_DATASET CONTENT_:
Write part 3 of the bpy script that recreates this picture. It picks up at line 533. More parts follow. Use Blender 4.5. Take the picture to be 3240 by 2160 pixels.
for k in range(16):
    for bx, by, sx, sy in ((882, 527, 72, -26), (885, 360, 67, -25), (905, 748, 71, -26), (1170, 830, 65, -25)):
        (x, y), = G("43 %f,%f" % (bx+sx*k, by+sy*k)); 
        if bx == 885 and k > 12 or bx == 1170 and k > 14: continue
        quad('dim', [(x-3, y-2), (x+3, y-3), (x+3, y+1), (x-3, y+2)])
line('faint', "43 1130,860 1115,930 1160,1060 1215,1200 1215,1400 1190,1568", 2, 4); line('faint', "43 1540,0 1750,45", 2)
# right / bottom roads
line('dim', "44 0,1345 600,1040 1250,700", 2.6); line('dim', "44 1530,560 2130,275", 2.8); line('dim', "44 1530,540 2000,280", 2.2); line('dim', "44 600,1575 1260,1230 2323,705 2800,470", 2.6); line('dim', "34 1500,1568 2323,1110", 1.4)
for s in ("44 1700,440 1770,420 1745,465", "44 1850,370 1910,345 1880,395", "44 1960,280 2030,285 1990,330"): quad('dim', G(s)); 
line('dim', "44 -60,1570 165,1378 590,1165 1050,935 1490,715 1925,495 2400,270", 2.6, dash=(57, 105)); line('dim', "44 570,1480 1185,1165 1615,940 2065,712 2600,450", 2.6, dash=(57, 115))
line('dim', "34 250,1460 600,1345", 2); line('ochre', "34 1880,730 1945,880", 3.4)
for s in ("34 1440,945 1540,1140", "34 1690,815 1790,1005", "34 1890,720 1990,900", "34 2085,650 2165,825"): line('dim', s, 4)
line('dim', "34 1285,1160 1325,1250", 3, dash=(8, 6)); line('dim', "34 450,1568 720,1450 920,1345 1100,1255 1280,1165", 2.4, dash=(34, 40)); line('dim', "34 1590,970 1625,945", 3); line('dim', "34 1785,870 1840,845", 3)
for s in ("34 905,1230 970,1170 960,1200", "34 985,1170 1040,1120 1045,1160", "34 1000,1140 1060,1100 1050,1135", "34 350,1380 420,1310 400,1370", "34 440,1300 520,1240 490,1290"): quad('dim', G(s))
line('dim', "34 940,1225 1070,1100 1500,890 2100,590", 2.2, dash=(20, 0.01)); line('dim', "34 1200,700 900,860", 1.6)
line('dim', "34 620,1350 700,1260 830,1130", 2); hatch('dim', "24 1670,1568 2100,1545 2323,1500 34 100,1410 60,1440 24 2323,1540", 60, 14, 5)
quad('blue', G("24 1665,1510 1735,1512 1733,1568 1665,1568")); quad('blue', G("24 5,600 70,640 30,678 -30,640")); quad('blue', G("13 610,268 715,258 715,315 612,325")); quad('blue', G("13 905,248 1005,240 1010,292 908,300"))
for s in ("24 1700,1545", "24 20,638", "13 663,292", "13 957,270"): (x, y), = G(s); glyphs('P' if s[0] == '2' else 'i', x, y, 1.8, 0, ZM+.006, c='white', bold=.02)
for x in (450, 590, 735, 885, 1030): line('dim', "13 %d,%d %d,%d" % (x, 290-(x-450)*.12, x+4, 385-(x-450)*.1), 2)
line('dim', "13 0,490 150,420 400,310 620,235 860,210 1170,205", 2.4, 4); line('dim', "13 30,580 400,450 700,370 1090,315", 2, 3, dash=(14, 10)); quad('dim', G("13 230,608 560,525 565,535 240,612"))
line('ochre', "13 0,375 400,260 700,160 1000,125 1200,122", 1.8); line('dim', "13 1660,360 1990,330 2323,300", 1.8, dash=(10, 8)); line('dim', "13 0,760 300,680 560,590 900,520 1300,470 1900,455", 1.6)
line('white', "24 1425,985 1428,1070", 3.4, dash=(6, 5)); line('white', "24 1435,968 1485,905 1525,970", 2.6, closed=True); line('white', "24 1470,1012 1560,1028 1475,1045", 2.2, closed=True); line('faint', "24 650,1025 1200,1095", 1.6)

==

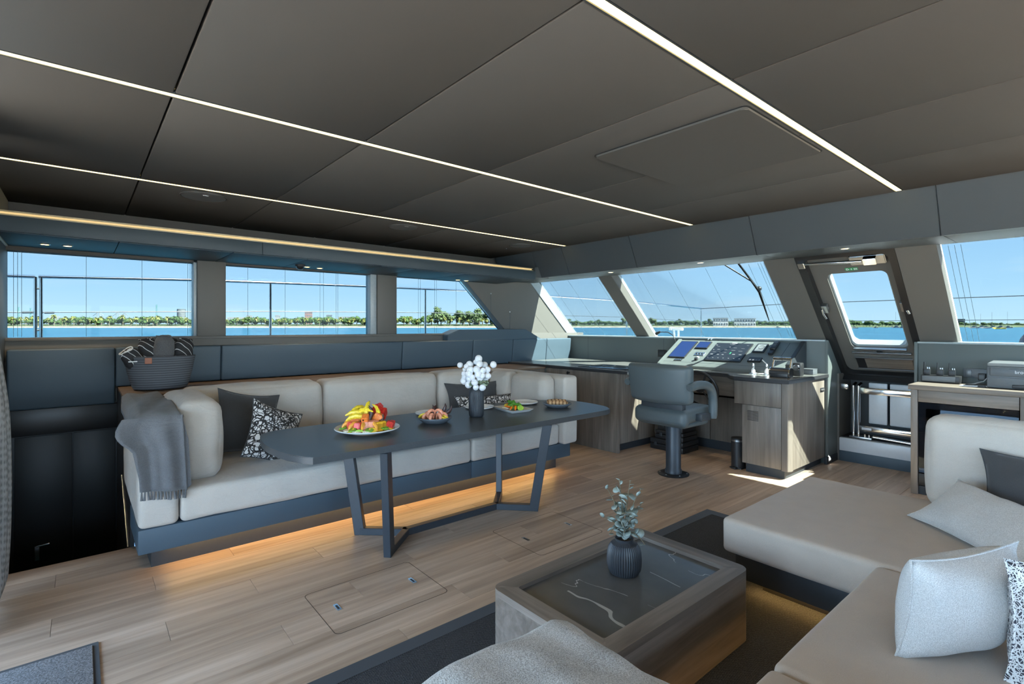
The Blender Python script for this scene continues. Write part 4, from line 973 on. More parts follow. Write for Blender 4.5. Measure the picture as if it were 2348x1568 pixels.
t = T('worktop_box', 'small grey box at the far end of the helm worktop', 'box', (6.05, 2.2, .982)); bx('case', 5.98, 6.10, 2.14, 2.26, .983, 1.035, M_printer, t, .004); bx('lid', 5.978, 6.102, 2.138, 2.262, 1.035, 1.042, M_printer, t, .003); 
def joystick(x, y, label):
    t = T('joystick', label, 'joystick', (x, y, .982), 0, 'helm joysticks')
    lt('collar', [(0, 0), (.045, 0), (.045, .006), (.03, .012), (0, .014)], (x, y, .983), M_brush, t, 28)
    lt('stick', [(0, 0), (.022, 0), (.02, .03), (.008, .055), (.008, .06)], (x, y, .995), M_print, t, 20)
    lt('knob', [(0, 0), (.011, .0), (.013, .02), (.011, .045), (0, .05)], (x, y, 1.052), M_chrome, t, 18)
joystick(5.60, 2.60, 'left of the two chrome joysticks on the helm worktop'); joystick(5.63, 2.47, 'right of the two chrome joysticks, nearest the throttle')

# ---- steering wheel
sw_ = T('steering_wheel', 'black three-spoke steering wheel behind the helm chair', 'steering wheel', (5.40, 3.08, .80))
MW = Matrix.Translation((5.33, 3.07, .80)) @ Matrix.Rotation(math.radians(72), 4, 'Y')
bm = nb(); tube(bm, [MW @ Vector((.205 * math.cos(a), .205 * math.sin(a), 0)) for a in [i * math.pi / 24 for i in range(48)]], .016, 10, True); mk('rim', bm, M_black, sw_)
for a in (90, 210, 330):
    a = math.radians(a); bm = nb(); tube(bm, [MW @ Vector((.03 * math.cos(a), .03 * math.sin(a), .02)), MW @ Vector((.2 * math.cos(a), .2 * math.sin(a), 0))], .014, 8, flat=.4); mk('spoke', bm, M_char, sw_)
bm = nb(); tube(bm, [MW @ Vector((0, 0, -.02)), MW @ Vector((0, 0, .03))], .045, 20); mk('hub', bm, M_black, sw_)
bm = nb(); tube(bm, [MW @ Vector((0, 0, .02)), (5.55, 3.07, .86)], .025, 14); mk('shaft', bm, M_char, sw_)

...

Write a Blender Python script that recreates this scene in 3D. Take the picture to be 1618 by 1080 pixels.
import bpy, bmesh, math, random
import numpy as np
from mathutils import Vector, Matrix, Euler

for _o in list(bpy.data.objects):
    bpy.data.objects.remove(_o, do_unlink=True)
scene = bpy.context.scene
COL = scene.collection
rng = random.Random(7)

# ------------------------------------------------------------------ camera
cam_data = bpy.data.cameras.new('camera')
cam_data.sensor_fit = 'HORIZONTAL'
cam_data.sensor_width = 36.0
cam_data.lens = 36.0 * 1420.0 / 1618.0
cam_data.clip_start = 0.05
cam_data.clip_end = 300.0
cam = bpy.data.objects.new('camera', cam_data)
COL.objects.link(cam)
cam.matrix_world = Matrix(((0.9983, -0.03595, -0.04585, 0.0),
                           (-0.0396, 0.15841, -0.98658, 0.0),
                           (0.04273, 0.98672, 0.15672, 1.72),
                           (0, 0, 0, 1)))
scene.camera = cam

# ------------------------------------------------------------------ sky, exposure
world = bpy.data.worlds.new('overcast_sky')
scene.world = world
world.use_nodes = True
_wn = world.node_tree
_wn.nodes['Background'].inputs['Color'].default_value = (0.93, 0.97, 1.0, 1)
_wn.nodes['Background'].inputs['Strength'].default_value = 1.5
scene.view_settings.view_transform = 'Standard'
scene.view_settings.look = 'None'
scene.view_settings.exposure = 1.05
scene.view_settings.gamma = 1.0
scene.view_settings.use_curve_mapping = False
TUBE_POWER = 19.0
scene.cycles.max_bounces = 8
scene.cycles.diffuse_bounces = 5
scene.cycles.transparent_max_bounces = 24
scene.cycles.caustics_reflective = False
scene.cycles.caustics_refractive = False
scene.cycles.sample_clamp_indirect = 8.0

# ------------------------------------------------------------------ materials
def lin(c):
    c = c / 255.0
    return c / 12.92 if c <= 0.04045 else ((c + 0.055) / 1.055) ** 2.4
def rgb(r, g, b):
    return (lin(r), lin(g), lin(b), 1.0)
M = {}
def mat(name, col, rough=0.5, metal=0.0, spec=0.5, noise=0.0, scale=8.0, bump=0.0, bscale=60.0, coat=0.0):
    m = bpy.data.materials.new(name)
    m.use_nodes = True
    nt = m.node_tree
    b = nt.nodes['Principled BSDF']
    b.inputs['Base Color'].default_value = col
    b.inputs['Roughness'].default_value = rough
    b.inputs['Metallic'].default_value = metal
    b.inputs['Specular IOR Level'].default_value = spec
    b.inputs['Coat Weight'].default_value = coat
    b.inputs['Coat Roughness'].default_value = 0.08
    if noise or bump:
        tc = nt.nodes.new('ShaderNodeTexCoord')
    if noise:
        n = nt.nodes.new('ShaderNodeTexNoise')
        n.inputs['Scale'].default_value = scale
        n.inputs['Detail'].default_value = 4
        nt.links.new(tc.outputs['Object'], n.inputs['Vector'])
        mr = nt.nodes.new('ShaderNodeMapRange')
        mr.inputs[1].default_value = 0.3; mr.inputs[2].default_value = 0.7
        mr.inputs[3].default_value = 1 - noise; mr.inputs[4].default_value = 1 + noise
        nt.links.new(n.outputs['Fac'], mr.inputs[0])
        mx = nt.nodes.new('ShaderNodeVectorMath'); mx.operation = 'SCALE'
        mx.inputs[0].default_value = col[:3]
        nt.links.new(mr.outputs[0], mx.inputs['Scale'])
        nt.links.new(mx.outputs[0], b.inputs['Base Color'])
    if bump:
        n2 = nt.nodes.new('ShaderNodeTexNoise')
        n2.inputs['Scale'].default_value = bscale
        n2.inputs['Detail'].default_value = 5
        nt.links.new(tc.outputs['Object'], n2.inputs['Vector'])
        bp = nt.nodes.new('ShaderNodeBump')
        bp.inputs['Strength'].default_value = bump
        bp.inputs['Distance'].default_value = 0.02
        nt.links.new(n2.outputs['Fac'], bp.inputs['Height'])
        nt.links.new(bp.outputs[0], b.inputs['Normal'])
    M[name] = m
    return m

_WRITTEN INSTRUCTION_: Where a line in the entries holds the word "picture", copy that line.

_RESPONSE TO THIS TASK_:
Write part 3 of the bpy script that recreates this picture. It picks up at line 533. More parts follow. Use Blender 4.5. Take the picture to be 3240 by 2160 pixels.
The Blender Python script for this scene continues. Write part 4, from line 973 on. More parts follow. Write for Blender 4.5. Measure the picture as if it were 2348x1568 pixels.
Write a Blender Python script that recreates this scene in 3D. Take the picture to be 1618 by 1080 pixels.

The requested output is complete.